EXTRACTED INFORMATION =>

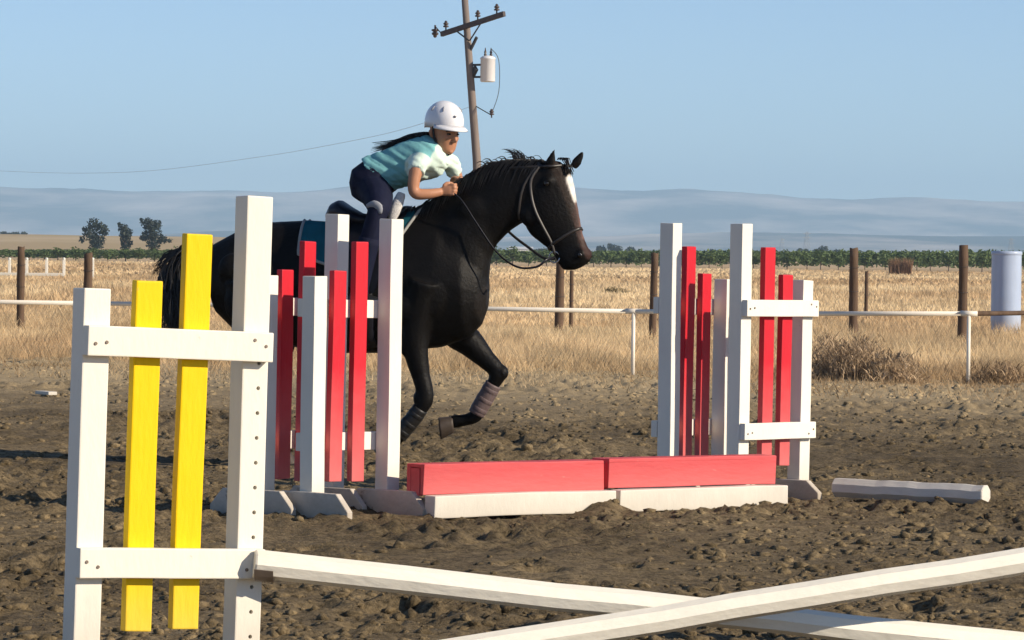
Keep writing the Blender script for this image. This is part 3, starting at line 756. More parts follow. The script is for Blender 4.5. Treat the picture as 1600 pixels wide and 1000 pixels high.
standard(p, R(53), -1, 1, red, white_far, 'red and white standard with shaded slats, left of the two behind the right red box', GR, tilt=R(.5))
p = stand_at(1202, 23.2)
standard(p, R(47), -1, -1, red, white_far, 'red and white standard with bright rails in front of its slats, rightmost one', GR, tilt=R(.5), foot_len=.42, foot_h=.115)

# ------------------------------------------------------------------ red and white filler boxes
def filler(p0, p1, label, dz=0.0):
    d = p1 - p0; L = d.length; yaw = math.atan2(d.y, d.x)
    root = empty('filler_box', p0, yaw, label, 'jump filler', 'red and white filler boxes')
    box('red_plank', (L, .035, .155), (L / 2, .060, .195 + dz), red_box, root, .004, warp=.003)
    box('red_plank', (L, .035, .155), (L / 2, .178, .195 + dz), red_box, root, .004)
    box('top_board', (L - .004, .152, .018), (L / 2, .119, .264 + dz), red_box, root, .003)
    for x in (.012, L - .012): box('end_panel', (.022, .08, .14), (x, .119, .182 + dz), red_box, root, .002)
    box('white_beam', (L + .01, .088, .115), (L / 2 + .012, -.006, .062), white_far, root, .006, warp=.003)
    box('base_skid', (L - .1, .09, .08), (L / 2, .13, .055), white_far, root, .004)
    return root
a, b = gnd(668, 800, .03), gnd(1222, 783, .03)
a.z = b.z = -.005
u = (b - a).normalized()
m1 = a + (b - a) * .495; m2 = a + (b - a) * .513
filler(a, m1, 'faded red filler box on a white beam, left one of the two')
filler(m2 + Vector((-u.y, u.x, 0)) * .014, b + Vector((-u.y, u.x, 0)) * .014, 'faded red filler box on a white beam, right one of the two', .006)

# ------------------------------------------------------------------ poles
def octo_pole(p0, p1, r, mat, name, label, group, rot=0.0):
    p0, p1 = Vector(p0), Vector(p1); d = p1 - p0; L = d.length
    root = None
    bm = bmesh.new(); rings = []
    nseg = 14
    for k in range(nseg + 1):
        x = -L / 2 + L * k / nseg
        e = .92 if k in (0, nseg) else 1.0
        sag = .004 * math.sin(k * 1.3) + .003 * math.sin(k * 2.7 + 1)
        rings.append([Vector((x, math.cos(R(22.5) + rot + a * math.pi / 4) * r * e, math.sin(R(22.5) + rot + a * math.pi / 4) * r * e + sag * .5)) for a in range(8)])
    rings.insert(1, [Vector((-L / 2 + .006, v.y / .92, v.z / .92)) for v in rings[0]])
    rings.insert(len(rings) - 1, [Vector((L / 2 - .006, v.y / .92, v.z / .92)) for v in rings[-1]])
    loft(bm, rings)
    o = bm_obj(name, bm, mat)
    o.location = (p0 + p1) / 2
    o.rotation_mode = 'QUATERNION'; o.rotation_quaternion = d.to_track_quat('X', 'Z')
    return tag(o, label, 'pole', group)
def on_line(px, py, Y): return at(px, py, Y)
a, b = on_line(396, 881, 12.90), on_line(1600, 1010, 13.42)
d = (b - a); L0 = d.length
octo_pole(a, a + d * (3.66 / L0) if False else a + d * (3.4 / L0), .0445, pole_white, 'jump_pole', 'white pole sloping down to the right from the yellow standard', 'crossed white poles', R(22.5))
b2, a2 = on_line(1600, 876, 13.25), on_line(560, 1043, 12.72)
d2 = b2 - a2
octo_pole(a2, a2 + d2 * (3.4 / d2.length), .0435, pole_white, 'jump_pole', 'white pole rising to the right in front, crossing over the other', 'crossed white poles', R(22.5))
foot_pole = material('dusty_white_pole', (0.66, 0.62, 0.55), 0.65, 0.12, 7, 0.3, 40, 0.3, stretch=(.3, 1, 1), spots=((0.36, 0.29, 0.21), 0.66, 9))
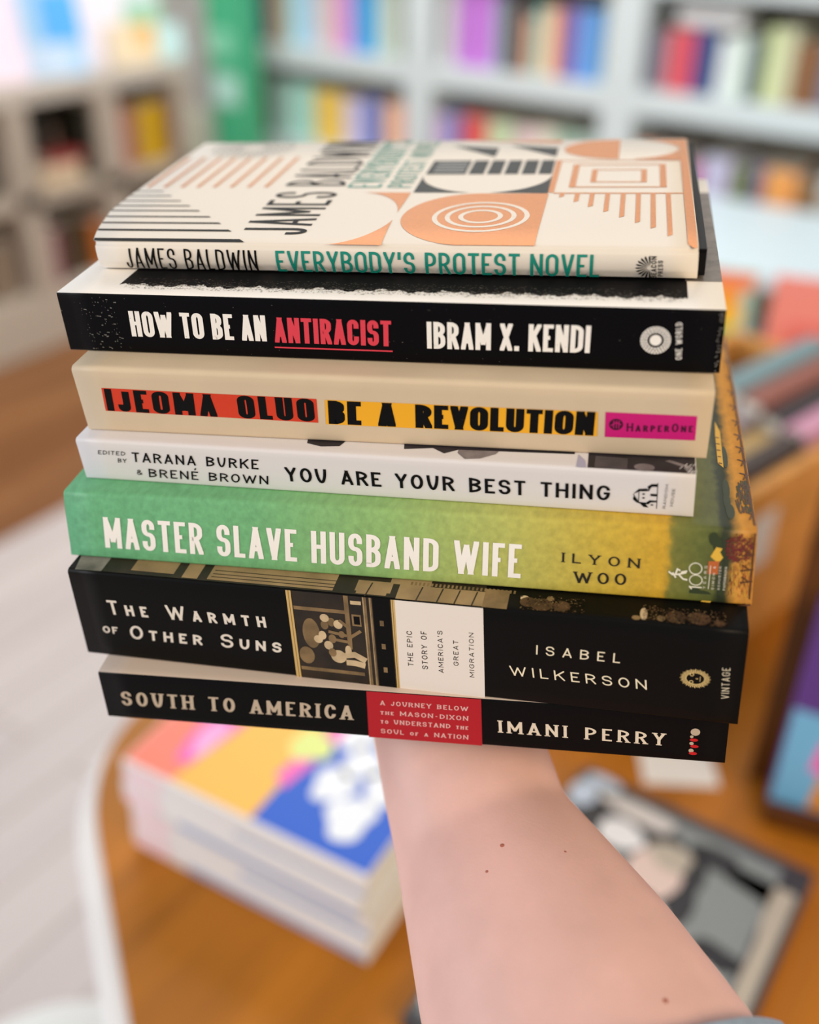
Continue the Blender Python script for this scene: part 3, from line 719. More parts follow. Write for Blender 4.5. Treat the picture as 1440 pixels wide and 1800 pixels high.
a.rect(SPH, INK_BLACK, .4815, .5070, 0, 1, layer=2)
for v in (.27, .53, .80): a.rect(SPH, SPM, .4900, .4960, v - .03, v + .03, layer=3)
a.ellipse(SPH, SPM, .3830, .46, .0135, .17, layer=2)
a.rect(SPH, SPL, .4480, .4640, .05, .09, layer=2); a.rect(SPH, SPM, .4480, .4620, .20, .33, layer=2); a.rect(SPH, INK_BLACK, .4510, .4600, .22, .31, layer=3)
for cu, cw, ru, rw, mm in ((.4060, .27, .007, .045, SPL), (.4160, .31, .006, .05, SPM), (.4260, .33, .007, .05, SPL), (.4050, .35, .006, .05, SPM), (.3930, .52, .007, .045, SPL), (.4000, .47, .006, .05, SPL), (.4080, .58, .007, .05, SPL), (.4150, .50, .006, .05, SPM), (.4220, .70, .012, .075, SPL), (.4130, .66, .006, .05, SPM), (.4380, .62, .005, .06, SPL), (.4300, .44, .005, .04, SPM), (.3720, .72, .012, .10, SPM)):
    a.ellipse(SPH, mm, cu, cw, ru, rw, n=18, layer=3)
for pts in ([(.4330, .68), (.4470, .66), (.4640, .72)], [(.4330, .76), (.4480, .76), (.4620, .78)]): a.line(SPH, SPL, pts, .0022, layer=3)
for pts in ([(.4100, .42), (.4380, .45)], [(.4100, .50), (.4380, .52)], [(.4400, .48), (.4600, .38)], [(.4430, .44), (.4420, .60)], [(.4280, .28), (.4420, .36)]): a.line(SPH, SPM, pts, .0011, layer=3)
for txt, ul, ub, v0, v1 in (('THE EPIC', .5280, .5360, .724, .325), ('STORY OF', .5492, .5578, .742, .312), ("AMERICA'S", .5738, .5812, .764, .288), ('GREAT', .5965, .6038, .665, .379), ('MIGRATION', .6197, .6266, .778, .278)):
    a.text('panel_lettering', INK_BLACK, txt, (ub, v0), (ub + .001, v1), (ul, v0), .13, .12, gap=.42, space=.6, geo=True)
a.text('author_lettering', mat('ink_ivory', (238, 226, 196), .5, .3), 'ISABEL', (.7166, .445), (.8337, .448), (.7170, .343), .13, .12, gap=.95)
a.text('author_lettering', mat('ink_ivory', (238, 226, 196)), 'WILKERSON', (.6798, .706), (.8730, .708), (.6780, .600), .13, .12, gap=.62)
GY = mat('ink_gold_pale', (236, 206, 136), .45, .4)
kk = b.L / b.T
for i in range(40):
    an = 2 * math.pi * i / 40; a2 = an + .16
    r0, r1 = .0125, .0215 if i % 2 else .0200
    P = lambda r, t: (.9368 + r * math.cos(t), .532 + r * .78 * kk * math.sin(t))
    a.poly(H, GY, [P(r0, an - .045), P((r0 + r1) / 2, an + .10), P(r1, a2 - .06), P((r0 + r1) / 2 + .001, an + .20), P(r0, an + .045)])
a.ring(H, GY, .9368, .532, .0128, .0128 * .78 * kk, .0007, .0007 * kk)
for du, dv in ((-.005, -.04), (-.005, .04)): a.ring(H, GY, .9368 + du, .532 + dv, .0028, .0028 * kk, .0009, .0009 * kk, n=16)
a.rect(H, GY, .9375, .9405, .528, .536); a.rect(H, GY, .9430, .9436, .505, .560)
a.text(H, mat('ink_ivory', (238, 226, 196)), 'VINTAGE', (.9842, .712), (.9812, .380), (.9738, .718), .09, .08, gap=.5)
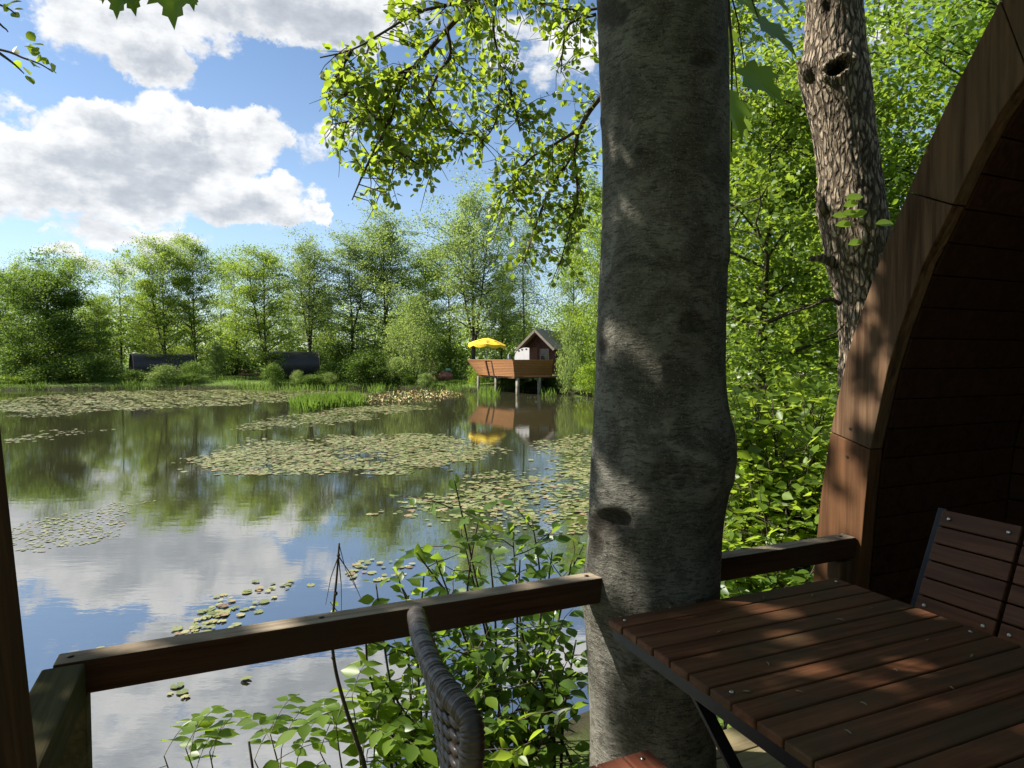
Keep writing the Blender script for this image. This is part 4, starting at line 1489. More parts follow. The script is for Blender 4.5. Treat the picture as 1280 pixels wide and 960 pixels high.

PROBLEM STATEMENT => Give again, exactly, the lines from the start of the data through the one holding "standard(p, R(47), -1, -1, red, white_far, 'red"; omit the pictures.

ANSWER TO THE EXERCISE =>
Keep writing the Blender script for this image. This is part 3, starting at line 756. More parts follow. The script is for Blender 4.5. Treat the picture as 1600 pixels wide and 1000 pixels high.
standard(p, R(53), -1, 1, red, white_far, 'red and white standard with shaded slats, left of the two behind the right red box', GR, tilt=R(.5))
p = stand_at(1202, 23.2)
standard(p, R(47), -1, -1, red, white_far, 'red and white standard with bright rails in front of its slats, rightmost one', GR, tilt=R(.5), foot_len=.42, foot_h=.115)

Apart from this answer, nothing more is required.